O atual Presidente da República, Marcelo Rebelo de Sousa foi a grande ausência da cerimónia, no Salão Nobre da câmara portuense. Ficou retido em Oslo, na Noruega, após uma avaria no Falcon da Força Aérea Portuguesa. A sessão contou com a participação do presidente da Assembleia da República. José Pedro Aguiar-Branco enalteceu Ramalho Eanes como “um herói consensual” a quem o país que hoje se conhece “deve muito”.

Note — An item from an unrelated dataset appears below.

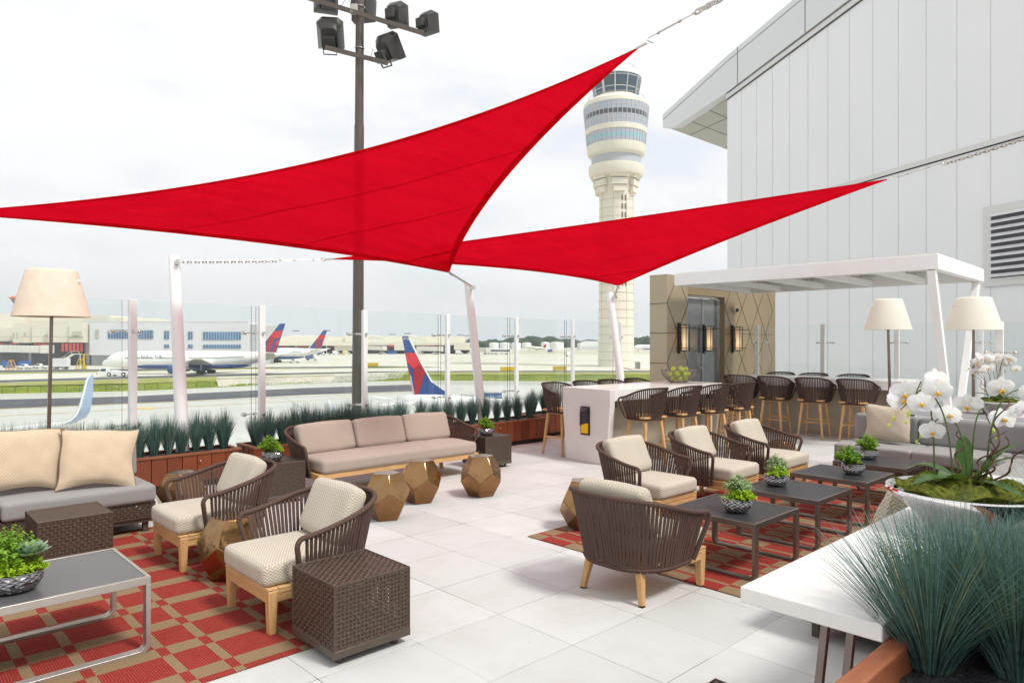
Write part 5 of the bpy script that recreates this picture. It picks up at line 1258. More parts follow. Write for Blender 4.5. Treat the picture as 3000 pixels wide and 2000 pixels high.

O general Ramalho Eanes lembra-nos que a nossa democracia, como hoje a conhecemos, não nos foi oferecida, não estava escrita nas estrelas. Teve de ser conquistada com risco pessoal por tantos, militares e civis, teve e tem de ser construída todos os dias com o empenho e a criatividade cívica de todos, encontrando equilíbrios difíceis, reconciliando diferenças, debatendo caminhos de futuro”, assinalou o presidente da Assembleia da República.

Já o ministro dos Assuntos Parlamentares, Pedro Duarte, em representação do primeiro-ministro, Luís Montenegro, que está em Bruxelas, referiu que tudo o que se possa “dizer sobre o Ramalho Eanes nunca pecará por ser excessivo”, enaltecendo as suas qualidades, como “a conduta ética, serviço cívico e sua missão e a sua causa ao país”.

Já o presidente da Fundação Ilídio Pinho, Ilídio Pinho, notou, por sua vez, que Ramalho Eanes é “um ativo de Portugal e da portugalidade, grande merecedor deste prémio.

Já antes o presidente da Câmara do Porto, Rui Moreira, tinha destacado “a vida [de Ramalho Eanes] dedicada a servir o país e a defender os valores da liberdade, do pluralismo e da tolerância”. Reconheceu ainda “a firmeza e determinação [do antigo Chefe de Estado] em momentos decisivos para o fortalecimento do atual sistema político”.

Ramalho Eanes venceu as primeiras eleições presidenciais pós-25 de Abril com 62% dos votos e cinco anos depois foi reeleito à primeira volta.

O cardeal D. José Tolentino de Mendonça e o arquiteto Álvaro Siza Vieira já foram reconhecidos com este prémio que foi criado em 2022 e atribui 100 mil euros a cidadãs e cidadãos nacionais.